MSA Still At Large
Although they portray themselves as more religious and fraternal than political, the Muslim Students Association (MSA) is frequently so politicized that in days of yore it might be called subversive. “As revealed in documents seized by the FBI and entered as evidence in a Texas court, the Muslim Students Association is a legacy project of the Muslim Brotherhood,” the Terrorism Awareness Project reports. “The Brotherhood is an organization formed by a Hitler-admiring Muslim named Hasam al-Bannain Egypt in 1928.”
“It was designed to function as the spearpoint of the Islamo-fascist movement and its crusade against the West.” The Terrorism Awareness Project (TAP) is a program of the David Horowitz Freedom Center.
As the TAP report shows, MSA chapters are more visible on secular campuses than the Knights of Columbus chapters are on Catholic ones. Indeed, the MSA may be more visible on Catholic campuses than the venerable Catholic K of C fraternity is.
“Established in January 1963 at the University of Illinois Urbana-Champaign, the Muslim Students Association of the United States and Canada, or MSA (also known as MSA National) currently has chapters on nearly 600 college campuses across North America,” TAP has tallied.
The TAP report, The Muslim Students Association and the Jihad Network, came out this year. “An influential member of the International ANSWER steering committee, MSA maintains a large presence at ANSWER-sponsored anti-war demonstrations,” the report reads. “The pro-North Korea, pro-Saddam Hussein ANSWER is a front organization of the Marxist-Leninist Workers World Party.”
“Local chapters of MSA signed a February 20, 2002 document, composed by the radical group Refuse & Resist (a creation of the Revolutionary Communist Party) condemning military tribunals and the detention of immigrants apprehended in connection with post-9/11 terrorism investigations.” As TAP researcher John Perazzo found, though the MSA often proclaims its peaceful intentions, when given a chance to renounce terrorism, the group usually takes a pass.
“MSA chose not to endorse or participate in the May 14, 2005 ‘Free Muslims March Against Terror,’ an event whose stated purpose was to ‘send a message to the terrorists and extremists that their days are numbered…and to send a message to the people of the Middle East, the Muslim world and all people who seek freedom, democracy and peaceful coexistence that we support them.’”
As Perazzo shows, recurring themes of the MSA revolve around denial of the Holocaust, the meaning of jihad and the nature of Hamas. To accomplish the first of these ends, MSA chapters keep DePaul University’s denier-in-residence Norman Finkelstein busy as a favorite speaker.

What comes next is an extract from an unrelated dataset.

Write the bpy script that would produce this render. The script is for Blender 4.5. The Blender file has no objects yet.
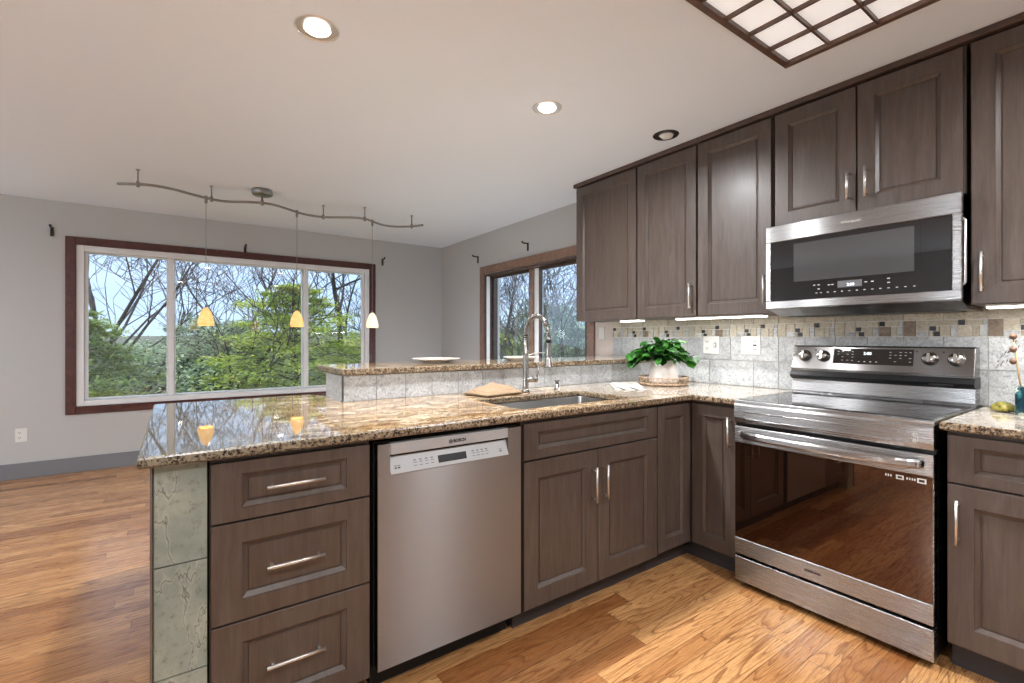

The latter two motifs are played out in campus publications and at events. The mammoth University of California at Los Angeles (UCLA) conclave, for instance, publishes a news magazine called Al-Talib which boasts a national readership of 56,000 in 37 states. From its archives, Perazzo found that:
• “In July 1999 Al-Talib featured a cover story on Osama bin Laden, titled ‘The Spirit of Jihad’”; and
• “In November 2000, Al-Talib examined the ideas of Sheikh Abdullah Azzam, bin Laden’s spiritual leader who has called for ‘jihad and the rifle alone’ as a means to the formation of an Islamic empire.” “We hope that Sheikh Azzam’s dream of a true Islamic state comes true,” Al-Talib’s editors editorialized.
Not too surprisingly, MSA chapters have muted the jihad talk in the wake of the September 11, 2001 attacks upon the United States. If their definition of jihad depends on spin, though, their treatment of Hamas— which makes the U. S. government list of terrorist groups—relies more on passive revision.
The man that the David Horowitz Freedom Center is named after experienced this approach in an appearance at his alma mater, Columbia University. “During an October 2007 event titled Islamo-Fascism Awareness Week (whose mission was to educate U. S. college students about the goals of radical Islam), MSA-CU Vice President Amreen Vora complained that guest speaker David Horowitz had wrongly suggested in his speech that the word ‘jihad’ meant ‘holy war’ rather than ‘spiritual struggle,’ which she claimed was its true definition,” Perazzo recounts. “When Horowitz asked Vora whether she would be willing to publicly denounce the terrorist group Hamas, which along with the Muslim Brotherhood created the Muslim Students Association, she refused.”
I got the same reaction from the Council on American Islamic Relations. Incidentally, another guest speaker at Columbia that year—the president of Iran—was treated much more respectfully than Horowitz was.
Horowitz got a different answer to his Hamas question at George Washington University, one that speaks volumes about the quality of higher education in America today. “While giving a speech on the terrorists’ agenda as part of the Islamo-Fascism Awareness program, David Horowitz was challenged by an MSA-GWU member in attendance,” Perazzo relates.
“When Horowitz publicly asked her whether she would be willing to denounce the terror group Hamas, she refused, claiming not to know what Hamas was.”
Malcolm A. Kline is the executive director of Accuracy in Academia.